I’m working my way to a CS degree and am currently slogging my way through an 8-week Trig course. I barely passed College Algebra and have another Algebra and two Calculus classes ahead of me.
How much of this will I need in a programming job? And, more importantly, if I suck at Math, should I just find another career path?
Depends entirely on your definition of “gamedev”, IMO. If you’re trying to write a platformer in basic C with no external libraries, you will absolutely need to use algebra/geometry/etc. and maybe even some more advanced things like physics/calculus depending on what features/effects you want to put in your game.
That’s a really ridiculous example though. No one is doing that.
I’m doing that.
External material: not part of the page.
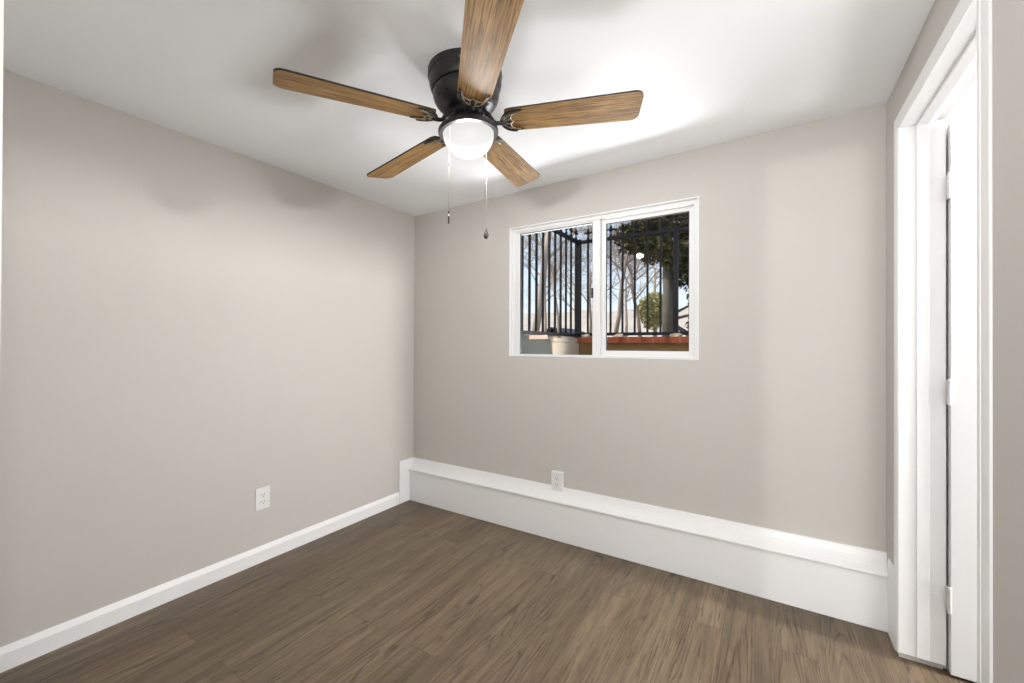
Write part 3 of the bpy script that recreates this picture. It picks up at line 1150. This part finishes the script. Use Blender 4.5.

I know several others who have as well.
But when you are talking about professional games development that is a very specific thing they almost no one is doing.
I would uh consider that pretty in deep gamedev, even lower than some shader code lmao - so yes you would need to know some math.
Cracking open Godot and using a bunch of premade assets hardly even requires programming, much less mathematical knowledge
Be that as it may, I personally wouldn’t consider someone to be a very knowledgeable (on how games actually work) game developer if they didn’t at least know how to use things like linear algebra to make a character run and jump naturally and such, even if they’re not coding like that day to day and just using a higher level framework.
You don’t have to agree with me, and I still respect your opinion either way.